The problem -> Every line of the material that follows must be printed again exactly.

Material provided ->
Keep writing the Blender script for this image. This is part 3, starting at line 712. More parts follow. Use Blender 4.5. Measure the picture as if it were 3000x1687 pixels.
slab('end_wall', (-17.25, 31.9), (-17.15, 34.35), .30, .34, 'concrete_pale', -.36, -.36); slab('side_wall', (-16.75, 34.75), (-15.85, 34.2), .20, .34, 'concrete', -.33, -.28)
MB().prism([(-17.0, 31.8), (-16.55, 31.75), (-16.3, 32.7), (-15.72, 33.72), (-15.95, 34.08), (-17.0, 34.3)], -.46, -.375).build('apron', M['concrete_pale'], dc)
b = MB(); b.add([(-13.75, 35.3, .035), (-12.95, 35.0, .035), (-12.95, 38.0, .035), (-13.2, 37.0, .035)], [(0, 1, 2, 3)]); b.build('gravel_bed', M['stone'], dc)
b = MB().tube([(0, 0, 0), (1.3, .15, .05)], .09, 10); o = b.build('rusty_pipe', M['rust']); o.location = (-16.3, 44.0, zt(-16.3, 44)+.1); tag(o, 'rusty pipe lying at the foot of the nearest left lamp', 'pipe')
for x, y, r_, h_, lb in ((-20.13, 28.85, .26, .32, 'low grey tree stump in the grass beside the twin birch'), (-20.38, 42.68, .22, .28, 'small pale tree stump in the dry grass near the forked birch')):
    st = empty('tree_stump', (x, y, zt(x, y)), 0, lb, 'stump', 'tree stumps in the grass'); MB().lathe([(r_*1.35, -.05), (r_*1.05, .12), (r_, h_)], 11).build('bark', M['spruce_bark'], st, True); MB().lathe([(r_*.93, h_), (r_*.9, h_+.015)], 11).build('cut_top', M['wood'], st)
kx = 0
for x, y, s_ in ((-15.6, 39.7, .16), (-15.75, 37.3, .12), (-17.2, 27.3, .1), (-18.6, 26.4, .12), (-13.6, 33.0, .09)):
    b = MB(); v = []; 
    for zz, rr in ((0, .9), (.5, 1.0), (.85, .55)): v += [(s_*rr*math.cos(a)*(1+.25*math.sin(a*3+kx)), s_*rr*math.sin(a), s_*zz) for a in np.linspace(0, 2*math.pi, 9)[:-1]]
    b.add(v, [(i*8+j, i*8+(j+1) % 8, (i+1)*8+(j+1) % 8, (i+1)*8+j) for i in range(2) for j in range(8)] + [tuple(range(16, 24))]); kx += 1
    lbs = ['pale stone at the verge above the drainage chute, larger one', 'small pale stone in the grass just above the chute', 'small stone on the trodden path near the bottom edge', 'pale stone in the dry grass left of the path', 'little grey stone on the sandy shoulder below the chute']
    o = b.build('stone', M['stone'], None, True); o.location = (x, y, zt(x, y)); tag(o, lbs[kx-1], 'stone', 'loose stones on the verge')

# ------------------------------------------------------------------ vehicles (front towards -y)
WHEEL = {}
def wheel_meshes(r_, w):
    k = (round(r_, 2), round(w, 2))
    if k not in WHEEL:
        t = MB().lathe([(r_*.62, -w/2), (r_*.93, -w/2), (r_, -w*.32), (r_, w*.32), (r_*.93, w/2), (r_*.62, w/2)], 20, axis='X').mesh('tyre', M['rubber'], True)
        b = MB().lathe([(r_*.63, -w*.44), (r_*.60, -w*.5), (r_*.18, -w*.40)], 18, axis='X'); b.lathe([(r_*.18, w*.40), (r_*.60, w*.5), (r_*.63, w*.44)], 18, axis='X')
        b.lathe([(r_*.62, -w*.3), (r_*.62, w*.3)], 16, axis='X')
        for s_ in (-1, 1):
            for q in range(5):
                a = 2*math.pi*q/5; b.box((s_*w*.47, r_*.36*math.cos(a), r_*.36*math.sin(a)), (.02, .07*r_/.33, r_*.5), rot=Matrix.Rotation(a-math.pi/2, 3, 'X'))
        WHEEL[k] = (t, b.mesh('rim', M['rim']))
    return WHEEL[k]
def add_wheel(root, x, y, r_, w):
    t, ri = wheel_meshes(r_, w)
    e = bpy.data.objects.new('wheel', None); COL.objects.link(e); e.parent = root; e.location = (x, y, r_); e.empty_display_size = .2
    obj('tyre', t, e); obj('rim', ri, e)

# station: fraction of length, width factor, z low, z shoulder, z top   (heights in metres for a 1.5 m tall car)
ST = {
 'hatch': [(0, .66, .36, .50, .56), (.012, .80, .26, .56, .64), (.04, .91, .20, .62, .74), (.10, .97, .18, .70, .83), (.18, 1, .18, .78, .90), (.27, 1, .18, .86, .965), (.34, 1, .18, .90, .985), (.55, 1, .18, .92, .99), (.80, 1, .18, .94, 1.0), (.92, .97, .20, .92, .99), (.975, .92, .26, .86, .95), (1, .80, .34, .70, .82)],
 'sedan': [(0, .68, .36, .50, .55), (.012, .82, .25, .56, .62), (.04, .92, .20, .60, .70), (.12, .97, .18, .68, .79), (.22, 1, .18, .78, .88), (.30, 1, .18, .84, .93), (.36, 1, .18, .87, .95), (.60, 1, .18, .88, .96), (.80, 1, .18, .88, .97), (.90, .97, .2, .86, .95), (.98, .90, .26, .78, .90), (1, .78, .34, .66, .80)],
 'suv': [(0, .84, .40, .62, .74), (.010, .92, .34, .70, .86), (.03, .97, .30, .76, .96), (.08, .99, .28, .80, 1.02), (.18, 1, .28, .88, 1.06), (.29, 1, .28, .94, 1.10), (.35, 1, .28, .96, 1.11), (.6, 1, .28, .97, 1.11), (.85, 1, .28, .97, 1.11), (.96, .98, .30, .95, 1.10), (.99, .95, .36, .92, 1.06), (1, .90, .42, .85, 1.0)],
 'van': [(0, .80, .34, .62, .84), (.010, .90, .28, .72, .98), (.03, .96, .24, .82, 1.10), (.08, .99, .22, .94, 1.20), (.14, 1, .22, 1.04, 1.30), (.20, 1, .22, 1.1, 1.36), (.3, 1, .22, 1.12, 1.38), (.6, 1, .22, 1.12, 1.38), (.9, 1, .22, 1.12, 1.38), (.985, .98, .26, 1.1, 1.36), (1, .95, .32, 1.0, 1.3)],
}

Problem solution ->
Keep writing the Blender script for this image. This is part 3, starting at line 712. More parts follow. Use Blender 4.5. Measure the picture as if it were 3000x1687 pixels.
slab('end_wall', (-17.25, 31.9), (-17.15, 34.35), .30, .34, 'concrete_pale', -.36, -.36); slab('side_wall', (-16.75, 34.75), (-15.85, 34.2), .20, .34, 'concrete', -.33, -.28)
MB().prism([(-17.0, 31.8), (-16.55, 31.75), (-16.3, 32.7), (-15.72, 33.72), (-15.95, 34.08), (-17.0, 34.3)], -.46, -.375).build('apron', M['concrete_pale'], dc)
b = MB(); b.add([(-13.75, 35.3, .035), (-12.95, 35.0, .035), (-12.95, 38.0, .035), (-13.2, 37.0, .035)], [(0, 1, 2, 3)]); b.build('gravel_bed', M['stone'], dc)
b = MB().tube([(0, 0, 0), (1.3, .15, .05)], .09, 10); o = b.build('rusty_pipe', M['rust']); o.location = (-16.3, 44.0, zt(-16.3, 44)+.1); tag(o, 'rusty pipe lying at the foot of the nearest left lamp', 'pipe')
for x, y, r_, h_, lb in ((-20.13, 28.85, .26, .32, 'low grey tree stump in the grass beside the twin birch'), (-20.38, 42.68, .22, .28, 'small pale tree stump in the dry grass near the forked birch')):
    st = empty('tree_stump', (x, y, zt(x, y)), 0, lb, 'stump', 'tree stumps in the grass'); MB().lathe([(r_*1.35, -.05), (r_*1.05, .12), (r_, h_)], 11).build('bark', M['spruce_bark'], st, True); MB().lathe([(r_*.93, h_), (r_*.9, h_+.015)], 11).build('cut_top', M['wood'], st)
kx = 0
for x, y, s_ in ((-15.6, 39.7, .16), (-15.75, 37.3, .12), (-17.2, 27.3, .1), (-18.6, 26.4, .12), (-13.6, 33.0, .09)):
    b = MB(); v = []; 
    for zz, rr in ((0, .9), (.5, 1.0), (.85, .55)): v += [(s_*rr*math.cos(a)*(1+.25*math.sin(a*3+kx)), s_*rr*math.sin(a), s_*zz) for a in np.linspace(0, 2*math.pi, 9)[:-1]]
    b.add(v, [(i*8+j, i*8+(j+1) % 8, (i+1)*8+(j+1) % 8, (i+1)*8+j) for i in range(2) for j in range(8)] + [tuple(range(16, 24))]); kx += 1
    lbs = ['pale stone at the verge above the drainage chute, larger one', 'small pale stone in the grass just above the chute', 'small stone on the trodden path near the bottom edge', 'pale stone in the dry grass left of the path', 'little grey stone on the sandy shoulder below the chute']
    o = b.build('stone', M['stone'], None, True); o.location = (x, y, zt(x, y)); tag(o, lbs[kx-1], 'stone', 'loose stones on the verge')

# ------------------------------------------------------------------ vehicles (front towards -y)
WHEEL = {}
def wheel_meshes(r_, w):
    k = (round(r_, 2), round(w, 2))
    if k not in WHEEL:
        t = MB().lathe([(r_*.62, -w/2), (r_*.93, -w/2), (r_, -w*.32), (r_, w*.32), (r_*.93, w/2), (r_*.62, w/2)], 20, axis='X').mesh('tyre', M['rubber'], True)
        b = MB().lathe([(r_*.63, -w*.44), (r_*.60, -w*.5), (r_*.18, -w*.40)], 18, axis='X'); b.lathe([(r_*.18, w*.40), (r_*.60, w*.5), (r_*.63, w*.44)], 18, axis='X')
        b.lathe([(r_*.62, -w*.3), (r_*.62, w*.3)], 16, axis='X')
        for s_ in (-1, 1):
            for q in range(5):
                a = 2*math.pi*q/5; b.box((s_*w*.47, r_*.36*math.cos(a), r_*.36*math.sin(a)), (.02, .07*r_/.33, r_*.5), rot=Matrix.Rotation(a-math.pi/2, 3, 'X'))
        WHEEL[k] = (t, b.mesh('rim', M['rim']))
    return WHEEL[k]
def add_wheel(root, x, y, r_, w):
    t, ri = wheel_meshes(r_, w)
    e = bpy.data.objects.new('wheel', None); COL.objects.link(e); e.parent = root; e.location = (x, y, r_); e.empty_display_size = .2
    obj('tyre', t, e); obj('rim', ri, e)

# station: fraction of length, width factor, z low, z shoulder, z top   (heights in metres for a 1.5 m tall car)
ST = {
 'hatch': [(0, .66, .36, .50, .56), (.012, .80, .26, .56, .64), (.04, .91, .20, .62, .74), (.10, .97, .18, .70, .83), (.18, 1, .18, .78, .90), (.27, 1, .18, .86, .965), (.34, 1, .18, .90, .985), (.55, 1, .18, .92, .99), (.80, 1, .18, .94, 1.0), (.92, .97, .20, .92, .99), (.975, .92, .26, .86, .95), (1, .80, .34, .70, .82)],
 'sedan': [(0, .68, .36, .50, .55), (.012, .82, .25, .56, .62), (.04, .92, .20, .60, .70), (.12, .97, .18, .68, .79), (.22, 1, .18, .78, .88), (.30, 1, .18, .84, .93), (.36, 1, .18, .87, .95), (.60, 1, .18, .88, .96), (.80, 1, .18, .88, .97), (.90, .97, .2, .86, .95), (.98, .90, .26, .78, .90), (1, .78, .34, .66, .80)],
 'suv': [(0, .84, .40, .62, .74), (.010, .92, .34, .70, .86), (.03, .97, .30, .76, .96), (.08, .99, .28, .80, 1.02), (.18, 1, .28, .88, 1.06), (.29, 1, .28, .94, 1.10), (.35, 1, .28, .96, 1.11), (.6, 1, .28, .97, 1.11), (.85, 1, .28, .97, 1.11), (.96, .98, .30, .95, 1.10), (.99, .95, .36, .92, 1.06), (1, .90, .42, .85, 1.0)],
 'van': [(0, .80, .34, .62, .84), (.010, .90, .28, .72, .98), (.03, .96, .24, .82, 1.10), (.08, .99, .22, .94, 1.20), (.14, 1, .22, 1.04, 1.30), (.20, 1, .22, 1.1, 1.36), (.3, 1, .22, 1.12, 1.38), (.6, 1, .22, 1.12, 1.38), (.9, 1, .22, 1.12, 1.38), (.985, .98, .26, 1.1, 1.36), (1, .95, .32, 1.0, 1.3)],
}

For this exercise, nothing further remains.